Mein Dank gilt an dieser Stelle unserem Kämmerer Uwe Quitter, der einen noch größeren Schaden abgewandt hat, indem er uns seit seinem Amtsantritt 2012 in enger Abstimmung mit dem Rat durch mehrere Gerichtsverfahren bis zum derzeitigen Vergleich „navigiert“ hat.

Derivatgeschäfte waren schon seit Anfang der 2000-er Jahre gerade bei „klammen“ Kommunen weit verbreitet. Sie waren nicht unumstritten, wurden aber immerhin sogar von der Gemeindeprüfungsanstalt NRW als Instrument der Zinsoptimierung empfohlen. Auch in unserer Stadt wurde heftig und mit unterschiedlichen Ansätzen über diese Art der Anlageform diskutiert. Nach einem Grundsatzbeschluss Ende 2002, mit dem der Rat sich für ein „Aktives Zinsmanagement“ ausgesprochen hatte, warnten spätestens seit der Finanzkrise 2008 nicht wenige vor den Risiken, die dann tatsächlich auch eintraten.

All diese Diskussionen und Entscheidungen haben in der Vergangenheit in öffentlichen Sitzungen stattgefunden. Genauso wie die weiteren Schritte, die Politik und Verwaltung ab 2012 zur Schadenbegrenzung gegangen sind. Insofern ist es nicht richtig, der Stadt oder ihrer Verwaltung mangelnde Transparenz vorzuwerfen. Generell sind sowohl der städtische Haushalt als auch die Jahresabschlussberichte, in denen die Entwicklung der Kredite dargestellt werden, für jedermann einsehbar.
Was den aktuellen Vergleich betrifft, verpflichtet nicht nur die bindende Zusatzvereinbarung, ohne die er nicht zustande gekommen wäre, zur Verschwiegenheit über die Inhalte. Es entspricht auch allgemeinen Rechtsgrundsätzen, Vertragsangelegenheiten zum Schutze des jeweiligen Vertragspartners nicht in öffentlicher Sitzung zu beschließen. Stellen Sie sich vor, Sie würden ein Grundstück an die Stadt verkaufen: Dann würden Sie ggfls. auch nicht wollen, dass der von Ihnen erzielte Kaufpreis anschließend in der Zeitung bekannt gemacht wird.

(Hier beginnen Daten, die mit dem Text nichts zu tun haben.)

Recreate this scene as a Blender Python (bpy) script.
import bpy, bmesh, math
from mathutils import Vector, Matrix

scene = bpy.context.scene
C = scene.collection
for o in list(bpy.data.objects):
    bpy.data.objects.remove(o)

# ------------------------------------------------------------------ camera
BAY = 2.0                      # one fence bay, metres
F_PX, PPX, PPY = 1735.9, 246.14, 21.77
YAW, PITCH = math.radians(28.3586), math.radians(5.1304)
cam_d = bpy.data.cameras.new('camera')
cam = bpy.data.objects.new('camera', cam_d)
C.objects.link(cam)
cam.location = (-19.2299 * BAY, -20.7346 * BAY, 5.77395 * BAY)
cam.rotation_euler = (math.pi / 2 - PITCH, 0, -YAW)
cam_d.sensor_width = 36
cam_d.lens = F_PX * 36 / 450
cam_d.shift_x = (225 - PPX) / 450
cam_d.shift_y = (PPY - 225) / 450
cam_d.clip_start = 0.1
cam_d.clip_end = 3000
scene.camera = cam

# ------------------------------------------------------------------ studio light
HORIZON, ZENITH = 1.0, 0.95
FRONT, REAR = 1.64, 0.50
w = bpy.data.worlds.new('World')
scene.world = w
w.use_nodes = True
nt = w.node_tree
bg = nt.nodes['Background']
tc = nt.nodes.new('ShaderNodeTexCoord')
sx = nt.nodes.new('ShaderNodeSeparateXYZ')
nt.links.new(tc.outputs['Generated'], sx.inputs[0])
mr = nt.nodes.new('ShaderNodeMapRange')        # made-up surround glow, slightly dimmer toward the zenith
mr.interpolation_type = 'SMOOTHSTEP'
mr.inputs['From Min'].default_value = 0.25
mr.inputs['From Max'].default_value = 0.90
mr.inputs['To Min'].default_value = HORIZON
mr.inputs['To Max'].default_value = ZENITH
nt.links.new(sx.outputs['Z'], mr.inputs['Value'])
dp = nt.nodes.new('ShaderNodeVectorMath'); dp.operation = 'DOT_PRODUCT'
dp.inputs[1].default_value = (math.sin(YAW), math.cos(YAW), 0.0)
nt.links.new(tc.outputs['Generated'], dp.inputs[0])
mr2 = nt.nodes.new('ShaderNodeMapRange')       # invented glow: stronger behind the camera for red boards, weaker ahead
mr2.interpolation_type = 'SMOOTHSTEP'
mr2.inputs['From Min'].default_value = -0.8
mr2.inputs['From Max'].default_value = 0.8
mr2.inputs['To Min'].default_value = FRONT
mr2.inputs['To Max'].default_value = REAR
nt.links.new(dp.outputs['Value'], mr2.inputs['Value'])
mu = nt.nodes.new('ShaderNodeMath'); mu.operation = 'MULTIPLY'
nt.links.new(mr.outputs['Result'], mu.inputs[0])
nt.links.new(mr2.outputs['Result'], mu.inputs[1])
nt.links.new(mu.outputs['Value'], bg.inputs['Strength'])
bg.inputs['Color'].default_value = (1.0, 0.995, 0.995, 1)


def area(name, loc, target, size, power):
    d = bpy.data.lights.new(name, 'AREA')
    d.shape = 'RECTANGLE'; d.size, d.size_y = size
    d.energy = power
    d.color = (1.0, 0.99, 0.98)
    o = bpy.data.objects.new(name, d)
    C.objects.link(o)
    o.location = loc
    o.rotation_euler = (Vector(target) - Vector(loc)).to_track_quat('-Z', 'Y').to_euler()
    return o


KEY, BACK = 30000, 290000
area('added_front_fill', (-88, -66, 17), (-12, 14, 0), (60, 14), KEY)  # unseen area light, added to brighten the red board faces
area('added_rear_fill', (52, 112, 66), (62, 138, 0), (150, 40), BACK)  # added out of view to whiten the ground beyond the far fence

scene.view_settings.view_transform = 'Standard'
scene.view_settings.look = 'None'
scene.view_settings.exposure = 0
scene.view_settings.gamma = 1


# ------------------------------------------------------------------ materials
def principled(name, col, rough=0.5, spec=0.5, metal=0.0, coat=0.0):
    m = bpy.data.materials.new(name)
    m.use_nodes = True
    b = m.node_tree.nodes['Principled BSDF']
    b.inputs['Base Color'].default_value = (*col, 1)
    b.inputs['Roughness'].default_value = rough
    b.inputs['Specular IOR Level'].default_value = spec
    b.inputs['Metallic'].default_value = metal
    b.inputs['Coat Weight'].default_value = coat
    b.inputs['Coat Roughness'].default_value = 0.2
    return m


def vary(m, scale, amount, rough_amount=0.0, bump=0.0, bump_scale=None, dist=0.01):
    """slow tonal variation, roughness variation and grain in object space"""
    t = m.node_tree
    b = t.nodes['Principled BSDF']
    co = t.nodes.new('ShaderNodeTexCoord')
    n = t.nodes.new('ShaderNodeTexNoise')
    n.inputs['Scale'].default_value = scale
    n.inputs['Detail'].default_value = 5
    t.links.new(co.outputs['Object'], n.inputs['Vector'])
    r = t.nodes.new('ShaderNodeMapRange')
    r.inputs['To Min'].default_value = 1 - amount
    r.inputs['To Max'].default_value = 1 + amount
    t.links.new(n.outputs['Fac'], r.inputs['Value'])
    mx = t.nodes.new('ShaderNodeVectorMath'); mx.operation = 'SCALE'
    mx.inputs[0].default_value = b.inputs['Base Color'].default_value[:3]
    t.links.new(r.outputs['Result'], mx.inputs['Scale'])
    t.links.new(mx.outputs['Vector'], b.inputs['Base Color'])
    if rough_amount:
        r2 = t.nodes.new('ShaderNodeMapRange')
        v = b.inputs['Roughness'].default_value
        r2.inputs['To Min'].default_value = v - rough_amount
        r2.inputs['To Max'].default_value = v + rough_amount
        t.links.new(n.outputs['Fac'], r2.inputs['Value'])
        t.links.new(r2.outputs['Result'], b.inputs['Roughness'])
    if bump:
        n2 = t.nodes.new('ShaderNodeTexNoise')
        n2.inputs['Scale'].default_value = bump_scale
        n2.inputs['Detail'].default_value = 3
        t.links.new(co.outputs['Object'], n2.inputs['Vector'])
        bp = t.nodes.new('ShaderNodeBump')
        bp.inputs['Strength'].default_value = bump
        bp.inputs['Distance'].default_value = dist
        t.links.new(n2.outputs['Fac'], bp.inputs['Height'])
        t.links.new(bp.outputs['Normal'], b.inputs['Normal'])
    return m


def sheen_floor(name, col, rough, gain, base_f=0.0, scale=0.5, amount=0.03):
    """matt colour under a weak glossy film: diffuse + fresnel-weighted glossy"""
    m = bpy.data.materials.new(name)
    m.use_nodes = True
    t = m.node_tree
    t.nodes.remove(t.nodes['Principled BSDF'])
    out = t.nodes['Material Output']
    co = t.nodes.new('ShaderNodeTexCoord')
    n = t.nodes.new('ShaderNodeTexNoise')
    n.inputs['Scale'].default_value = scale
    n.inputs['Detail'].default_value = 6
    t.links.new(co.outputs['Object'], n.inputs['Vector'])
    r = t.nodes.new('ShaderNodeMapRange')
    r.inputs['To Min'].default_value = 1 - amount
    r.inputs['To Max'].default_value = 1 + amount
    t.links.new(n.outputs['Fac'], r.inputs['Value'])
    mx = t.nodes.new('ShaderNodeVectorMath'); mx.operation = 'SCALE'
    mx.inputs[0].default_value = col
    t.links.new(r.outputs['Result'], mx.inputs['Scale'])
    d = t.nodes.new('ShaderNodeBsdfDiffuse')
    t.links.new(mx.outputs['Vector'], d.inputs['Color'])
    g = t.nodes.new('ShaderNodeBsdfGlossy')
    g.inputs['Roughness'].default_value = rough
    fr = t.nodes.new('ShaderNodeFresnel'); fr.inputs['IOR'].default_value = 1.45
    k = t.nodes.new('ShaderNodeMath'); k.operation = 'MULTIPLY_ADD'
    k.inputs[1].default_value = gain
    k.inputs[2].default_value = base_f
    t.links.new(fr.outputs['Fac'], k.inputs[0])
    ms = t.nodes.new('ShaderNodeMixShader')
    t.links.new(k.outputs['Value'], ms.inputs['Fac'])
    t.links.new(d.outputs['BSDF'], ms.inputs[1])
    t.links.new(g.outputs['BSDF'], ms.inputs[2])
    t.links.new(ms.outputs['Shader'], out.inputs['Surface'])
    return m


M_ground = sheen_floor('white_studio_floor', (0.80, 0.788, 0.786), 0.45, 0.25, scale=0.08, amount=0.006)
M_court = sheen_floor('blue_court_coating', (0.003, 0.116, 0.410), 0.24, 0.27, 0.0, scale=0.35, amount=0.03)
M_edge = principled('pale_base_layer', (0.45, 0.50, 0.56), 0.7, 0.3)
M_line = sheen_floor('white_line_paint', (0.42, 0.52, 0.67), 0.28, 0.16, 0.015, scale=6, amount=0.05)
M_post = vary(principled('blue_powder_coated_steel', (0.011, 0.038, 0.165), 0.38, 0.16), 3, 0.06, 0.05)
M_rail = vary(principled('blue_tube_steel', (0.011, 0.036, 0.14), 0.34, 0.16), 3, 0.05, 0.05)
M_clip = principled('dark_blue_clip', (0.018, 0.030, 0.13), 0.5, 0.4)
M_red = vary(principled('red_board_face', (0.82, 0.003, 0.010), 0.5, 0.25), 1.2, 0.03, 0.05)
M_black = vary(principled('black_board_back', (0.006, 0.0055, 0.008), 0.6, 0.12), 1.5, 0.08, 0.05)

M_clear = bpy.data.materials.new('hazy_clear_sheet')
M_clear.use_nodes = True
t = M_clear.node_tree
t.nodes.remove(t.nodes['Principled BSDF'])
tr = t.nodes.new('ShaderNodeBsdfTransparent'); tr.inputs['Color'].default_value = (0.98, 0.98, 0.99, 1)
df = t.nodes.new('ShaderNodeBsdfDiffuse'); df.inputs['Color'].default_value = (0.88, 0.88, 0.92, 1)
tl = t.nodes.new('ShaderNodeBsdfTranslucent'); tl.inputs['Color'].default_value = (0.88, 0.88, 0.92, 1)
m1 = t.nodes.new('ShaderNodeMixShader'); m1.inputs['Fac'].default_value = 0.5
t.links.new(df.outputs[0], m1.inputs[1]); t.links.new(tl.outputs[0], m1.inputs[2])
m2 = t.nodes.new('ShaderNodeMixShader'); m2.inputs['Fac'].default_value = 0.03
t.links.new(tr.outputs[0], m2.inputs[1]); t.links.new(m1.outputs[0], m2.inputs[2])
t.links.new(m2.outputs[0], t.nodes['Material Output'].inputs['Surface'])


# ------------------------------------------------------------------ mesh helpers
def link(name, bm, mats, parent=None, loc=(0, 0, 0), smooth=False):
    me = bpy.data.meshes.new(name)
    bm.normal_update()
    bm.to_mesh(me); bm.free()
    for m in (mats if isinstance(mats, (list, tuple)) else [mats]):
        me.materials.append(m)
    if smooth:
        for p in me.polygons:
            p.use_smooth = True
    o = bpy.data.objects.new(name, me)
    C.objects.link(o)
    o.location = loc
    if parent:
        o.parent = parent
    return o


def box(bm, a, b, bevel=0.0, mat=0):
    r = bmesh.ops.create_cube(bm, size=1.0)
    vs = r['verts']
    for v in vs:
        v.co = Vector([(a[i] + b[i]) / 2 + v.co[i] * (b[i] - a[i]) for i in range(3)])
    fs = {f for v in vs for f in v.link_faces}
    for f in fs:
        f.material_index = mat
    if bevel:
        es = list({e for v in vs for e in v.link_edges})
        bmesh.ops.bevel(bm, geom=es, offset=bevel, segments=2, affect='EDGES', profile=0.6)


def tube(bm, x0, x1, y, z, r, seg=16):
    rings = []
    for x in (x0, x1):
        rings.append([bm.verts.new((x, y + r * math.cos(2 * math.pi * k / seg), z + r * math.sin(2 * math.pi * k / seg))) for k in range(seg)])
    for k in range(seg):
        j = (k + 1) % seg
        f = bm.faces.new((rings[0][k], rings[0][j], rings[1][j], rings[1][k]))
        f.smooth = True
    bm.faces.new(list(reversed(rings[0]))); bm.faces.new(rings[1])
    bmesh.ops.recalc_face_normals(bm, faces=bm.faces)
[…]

Aus der Wahrung solcher Gepflogenheiten nun aber den Schluss zu ziehen, besser keinen Vertrag abzuschließen als einen solchen, wo ein „Außenstehender“ (!) nichts über die Vertragsdetails erfährt, ist aus meiner Sicht völlig unverständlich. Auch für die Beantwortung der Frage, ob die Vereinbarung für die Stadt wirklich günstig ist, bedarf es keiner Veröffentlichung des Vergleichsinhalts: Der Rat hätte andernfalls sicherlich keine Zustimmung zu dem Vergleich erteilt. Insofern können die Bürgerinnen und Bürger davon ausgehen, dass die von ihnen gewählten – und damit legitimierten – Ratsmitglieder mehrheitlich davon überzeugt waren, dass eine Zurückweisung des Vergleichsangebots wirtschaftlich am Ende teurer gewesen wäre.

Die öffentlich nachvollziehbare Anpassung des Haushalts verdeutlicht, dass das Ganze ein nicht zu beschönigendes Finanzdesaster ist. Wir werden es zwar verkraften. Aber es tut uns sehr weh.